What happens when a company stops focusing primarily on revenue and profit and shifts its focus to the people that buy and use its products? Consistent, substantial improvement in financial performance.

Microsoft is fortunate that the people who buy and use its products are the same. This user/customer connection is in sharp contrast to Facebook and Google, whose revenue comes from advertisers. The people who use those platforms become the product, not the customers.

Under Tim Cook, Apple is more like how Microsoft was when Steve Ballmer was running the show, albeit without as many critical mistakes, ergo Apple seems to be having trouble attracting new customers and is losing market share.

Amazon really should be more than one company because Amazon Web Services (AWS) and Amazon shopping are so different that one top executive cannot have the breadth of skills needed to optimize both core businesses. In addition, Amazon shopping competes with companies like Walmart, which might otherwise be customers of AWS, constricting the market for the latter.

Drawing a parallel to the topic of diversity and inclusion, at Ignite Microsoft’s Chief Product Officer, Panos Panay (the closest thing Microsoft has to Steve Jobs), spoke to how one of the key designers for Windows and Surface is disabled and provides critical usability insights into product development, making Microsoft’s products more inclusive.

Integration and Advancement

Microsoft and Bill Gates are famous for their internet pivot and driving .NET across the company. Most companies are siloed to a high degree, making standard components and frameworks impossible to implement across the business. Microsoft does not appear to suffer from that problem, and this was on display at Ignite as the company unveiled its collaboration and communication products.

Microsoft uses its products internally, so it benefits both its customers and its employees when the company develops something with a competitive advantage.

When companies provide services, they often conflict with automation efforts that get blocked because they risk revenues. Microsoft’s structure limits these conflicts substantially. During Ignite, the company presented market-leading levels of automation working towards a time when a business manager, without any coding help from IT or a third party, could write their code using natural language rocessing (NLP) and Microsoft’s increasingly capable AI.

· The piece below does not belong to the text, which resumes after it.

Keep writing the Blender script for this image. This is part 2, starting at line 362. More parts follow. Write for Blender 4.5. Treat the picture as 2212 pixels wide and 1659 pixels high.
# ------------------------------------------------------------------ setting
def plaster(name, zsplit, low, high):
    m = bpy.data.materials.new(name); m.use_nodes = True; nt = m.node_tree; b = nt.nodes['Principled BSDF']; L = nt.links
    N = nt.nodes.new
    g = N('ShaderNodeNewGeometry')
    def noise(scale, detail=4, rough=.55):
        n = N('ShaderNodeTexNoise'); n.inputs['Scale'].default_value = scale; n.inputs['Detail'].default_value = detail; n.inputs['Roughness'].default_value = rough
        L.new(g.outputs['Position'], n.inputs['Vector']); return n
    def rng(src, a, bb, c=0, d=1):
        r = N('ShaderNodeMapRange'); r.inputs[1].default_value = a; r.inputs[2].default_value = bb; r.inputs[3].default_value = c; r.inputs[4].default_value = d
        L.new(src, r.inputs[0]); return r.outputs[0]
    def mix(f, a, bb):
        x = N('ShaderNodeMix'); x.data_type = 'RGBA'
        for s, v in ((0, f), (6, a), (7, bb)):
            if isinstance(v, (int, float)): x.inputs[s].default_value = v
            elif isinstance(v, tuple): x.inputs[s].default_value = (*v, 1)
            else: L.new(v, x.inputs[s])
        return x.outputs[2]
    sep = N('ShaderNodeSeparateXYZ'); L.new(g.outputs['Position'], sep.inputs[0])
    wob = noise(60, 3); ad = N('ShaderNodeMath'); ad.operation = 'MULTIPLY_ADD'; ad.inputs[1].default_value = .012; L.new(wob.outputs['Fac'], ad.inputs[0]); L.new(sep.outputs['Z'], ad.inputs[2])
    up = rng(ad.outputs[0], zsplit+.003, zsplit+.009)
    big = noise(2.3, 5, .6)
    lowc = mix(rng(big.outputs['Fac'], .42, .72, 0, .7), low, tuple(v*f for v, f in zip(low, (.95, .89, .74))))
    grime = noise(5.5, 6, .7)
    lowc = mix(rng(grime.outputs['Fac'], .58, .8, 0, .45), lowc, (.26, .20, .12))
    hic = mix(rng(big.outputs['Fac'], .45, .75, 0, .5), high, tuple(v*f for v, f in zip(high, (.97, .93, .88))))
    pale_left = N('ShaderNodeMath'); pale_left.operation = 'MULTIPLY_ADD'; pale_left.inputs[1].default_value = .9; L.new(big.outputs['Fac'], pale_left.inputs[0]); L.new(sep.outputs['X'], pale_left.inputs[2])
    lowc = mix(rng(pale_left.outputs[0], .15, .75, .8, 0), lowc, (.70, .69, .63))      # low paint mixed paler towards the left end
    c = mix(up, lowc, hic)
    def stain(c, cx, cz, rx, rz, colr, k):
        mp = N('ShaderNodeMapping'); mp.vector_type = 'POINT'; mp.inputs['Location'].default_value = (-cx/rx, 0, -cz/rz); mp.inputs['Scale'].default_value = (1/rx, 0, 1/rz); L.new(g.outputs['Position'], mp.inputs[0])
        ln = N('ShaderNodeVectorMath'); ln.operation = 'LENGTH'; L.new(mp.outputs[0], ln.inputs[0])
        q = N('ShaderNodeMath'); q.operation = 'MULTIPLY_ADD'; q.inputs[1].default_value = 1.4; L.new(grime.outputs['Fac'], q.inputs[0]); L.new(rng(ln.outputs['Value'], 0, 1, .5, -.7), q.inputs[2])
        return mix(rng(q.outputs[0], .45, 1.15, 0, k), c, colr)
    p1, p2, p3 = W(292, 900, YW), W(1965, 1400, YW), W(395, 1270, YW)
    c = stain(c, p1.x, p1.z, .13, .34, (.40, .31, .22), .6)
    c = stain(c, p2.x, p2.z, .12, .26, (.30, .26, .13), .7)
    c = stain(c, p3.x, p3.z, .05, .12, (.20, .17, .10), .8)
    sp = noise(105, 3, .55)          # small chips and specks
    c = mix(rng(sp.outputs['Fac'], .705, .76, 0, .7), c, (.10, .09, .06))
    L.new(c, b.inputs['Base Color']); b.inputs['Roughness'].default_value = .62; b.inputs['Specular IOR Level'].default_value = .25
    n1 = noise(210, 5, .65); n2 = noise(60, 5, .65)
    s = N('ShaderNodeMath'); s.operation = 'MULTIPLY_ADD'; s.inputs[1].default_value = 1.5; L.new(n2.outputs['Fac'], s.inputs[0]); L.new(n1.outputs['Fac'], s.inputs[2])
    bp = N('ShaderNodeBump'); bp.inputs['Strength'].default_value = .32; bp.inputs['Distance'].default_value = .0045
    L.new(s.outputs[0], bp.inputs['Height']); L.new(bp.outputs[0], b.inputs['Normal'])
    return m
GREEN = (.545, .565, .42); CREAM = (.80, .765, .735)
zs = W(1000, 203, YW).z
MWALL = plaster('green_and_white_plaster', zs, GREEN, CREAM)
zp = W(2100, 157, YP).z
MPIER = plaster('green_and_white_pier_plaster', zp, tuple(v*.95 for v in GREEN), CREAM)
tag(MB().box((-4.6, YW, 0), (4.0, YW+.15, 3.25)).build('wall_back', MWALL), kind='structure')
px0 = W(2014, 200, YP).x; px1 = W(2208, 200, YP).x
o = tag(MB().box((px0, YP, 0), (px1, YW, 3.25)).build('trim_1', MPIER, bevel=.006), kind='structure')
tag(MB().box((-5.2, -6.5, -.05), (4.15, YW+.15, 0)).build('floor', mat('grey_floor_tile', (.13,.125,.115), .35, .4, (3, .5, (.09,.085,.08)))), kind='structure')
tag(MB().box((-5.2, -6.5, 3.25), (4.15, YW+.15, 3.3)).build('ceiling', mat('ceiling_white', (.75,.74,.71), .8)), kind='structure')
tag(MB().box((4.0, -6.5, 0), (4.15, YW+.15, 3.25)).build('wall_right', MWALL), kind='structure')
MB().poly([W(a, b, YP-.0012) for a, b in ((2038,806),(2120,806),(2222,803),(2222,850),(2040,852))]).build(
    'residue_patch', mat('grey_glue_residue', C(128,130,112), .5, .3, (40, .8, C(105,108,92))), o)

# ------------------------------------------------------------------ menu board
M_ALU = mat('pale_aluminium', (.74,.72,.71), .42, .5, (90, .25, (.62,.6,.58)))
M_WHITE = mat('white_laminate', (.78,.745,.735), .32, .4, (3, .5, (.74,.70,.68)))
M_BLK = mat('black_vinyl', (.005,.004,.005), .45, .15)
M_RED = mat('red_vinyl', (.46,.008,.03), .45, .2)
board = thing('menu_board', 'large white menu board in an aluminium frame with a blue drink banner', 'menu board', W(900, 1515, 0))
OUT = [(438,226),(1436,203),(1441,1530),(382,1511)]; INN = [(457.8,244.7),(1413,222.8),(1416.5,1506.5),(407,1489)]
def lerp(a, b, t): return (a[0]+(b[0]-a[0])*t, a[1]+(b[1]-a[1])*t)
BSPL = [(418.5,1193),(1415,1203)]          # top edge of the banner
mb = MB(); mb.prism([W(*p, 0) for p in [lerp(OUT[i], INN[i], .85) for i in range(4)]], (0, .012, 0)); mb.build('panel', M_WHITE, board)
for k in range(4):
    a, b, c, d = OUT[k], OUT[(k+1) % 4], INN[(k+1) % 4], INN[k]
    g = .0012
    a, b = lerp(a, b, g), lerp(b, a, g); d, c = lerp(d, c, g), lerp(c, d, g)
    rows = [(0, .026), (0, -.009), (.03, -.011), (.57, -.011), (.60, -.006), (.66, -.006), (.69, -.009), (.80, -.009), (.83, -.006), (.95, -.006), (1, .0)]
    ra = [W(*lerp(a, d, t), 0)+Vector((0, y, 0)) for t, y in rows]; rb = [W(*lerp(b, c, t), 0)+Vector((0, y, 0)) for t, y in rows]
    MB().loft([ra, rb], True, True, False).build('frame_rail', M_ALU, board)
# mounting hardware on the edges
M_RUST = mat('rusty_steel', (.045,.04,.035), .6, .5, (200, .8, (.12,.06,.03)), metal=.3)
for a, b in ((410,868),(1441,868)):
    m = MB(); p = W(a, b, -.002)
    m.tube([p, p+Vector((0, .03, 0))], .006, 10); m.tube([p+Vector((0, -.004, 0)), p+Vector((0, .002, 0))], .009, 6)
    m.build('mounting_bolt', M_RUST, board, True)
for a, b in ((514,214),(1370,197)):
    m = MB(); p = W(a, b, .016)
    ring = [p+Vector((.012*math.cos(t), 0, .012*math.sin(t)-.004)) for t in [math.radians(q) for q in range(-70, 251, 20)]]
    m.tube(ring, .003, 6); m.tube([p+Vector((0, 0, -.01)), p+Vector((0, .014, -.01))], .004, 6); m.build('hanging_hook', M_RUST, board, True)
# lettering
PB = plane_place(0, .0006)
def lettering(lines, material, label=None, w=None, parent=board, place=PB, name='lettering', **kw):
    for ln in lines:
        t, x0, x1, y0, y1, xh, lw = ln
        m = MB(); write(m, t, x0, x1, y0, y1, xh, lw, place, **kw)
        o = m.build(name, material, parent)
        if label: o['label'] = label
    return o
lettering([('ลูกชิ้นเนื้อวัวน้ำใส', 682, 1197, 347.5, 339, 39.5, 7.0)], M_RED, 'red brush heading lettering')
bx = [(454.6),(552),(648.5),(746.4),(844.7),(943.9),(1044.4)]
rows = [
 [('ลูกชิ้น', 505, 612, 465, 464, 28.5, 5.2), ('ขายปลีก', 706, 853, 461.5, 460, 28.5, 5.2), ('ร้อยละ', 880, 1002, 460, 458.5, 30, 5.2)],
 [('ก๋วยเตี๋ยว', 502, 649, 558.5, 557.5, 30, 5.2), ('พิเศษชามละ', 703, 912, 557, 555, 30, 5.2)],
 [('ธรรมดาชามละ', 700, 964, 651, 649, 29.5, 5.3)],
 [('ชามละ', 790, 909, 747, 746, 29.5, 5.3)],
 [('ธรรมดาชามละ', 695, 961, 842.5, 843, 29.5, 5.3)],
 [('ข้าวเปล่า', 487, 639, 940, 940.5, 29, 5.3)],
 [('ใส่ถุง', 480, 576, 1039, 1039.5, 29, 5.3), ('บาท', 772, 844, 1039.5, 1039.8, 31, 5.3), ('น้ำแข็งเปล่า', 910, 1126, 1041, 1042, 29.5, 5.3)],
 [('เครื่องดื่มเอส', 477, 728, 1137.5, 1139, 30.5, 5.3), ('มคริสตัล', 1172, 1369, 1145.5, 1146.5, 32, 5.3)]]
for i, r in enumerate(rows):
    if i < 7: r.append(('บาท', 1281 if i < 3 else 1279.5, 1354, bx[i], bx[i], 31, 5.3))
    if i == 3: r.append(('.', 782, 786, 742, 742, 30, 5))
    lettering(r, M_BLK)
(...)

Microsoft appears better able, and willing, to integrate common frameworks and capabilities across its efforts and push for advancements customers want, even if those advancements reduce service revenue opportunities.

Wrapping Up

Historically, the tech industry has been defined by companies that focused excessively on profit and revenue, setting the tone for the technology sector. That resulted in a growing divide between what customers want and what tech companies deliver.

Microsoft has uniquely shifted focus to emphasize customer needs even if that shift lessens service revenues. Ironically, this has resulted in stronger financial performance. We need Microsoft at the top as an example so more companies will transition from mining customers for money to finding new ways to solve customer problems.

Rather than locking customers into an ecosystem which equally locks new customers out, as Apple does, Microsoft creates interoperability and migration bridges that allow customers to move about more easily and trusts that these customers will move toward a vendor that cares for them — and away from vendors that do not.

The ability or desire to focus on what customers want over revenue, profit, and competitive responses has proven elusive for most companies. Microsoft has demonstrated that this focus is not only possible but has substantial financial benefits.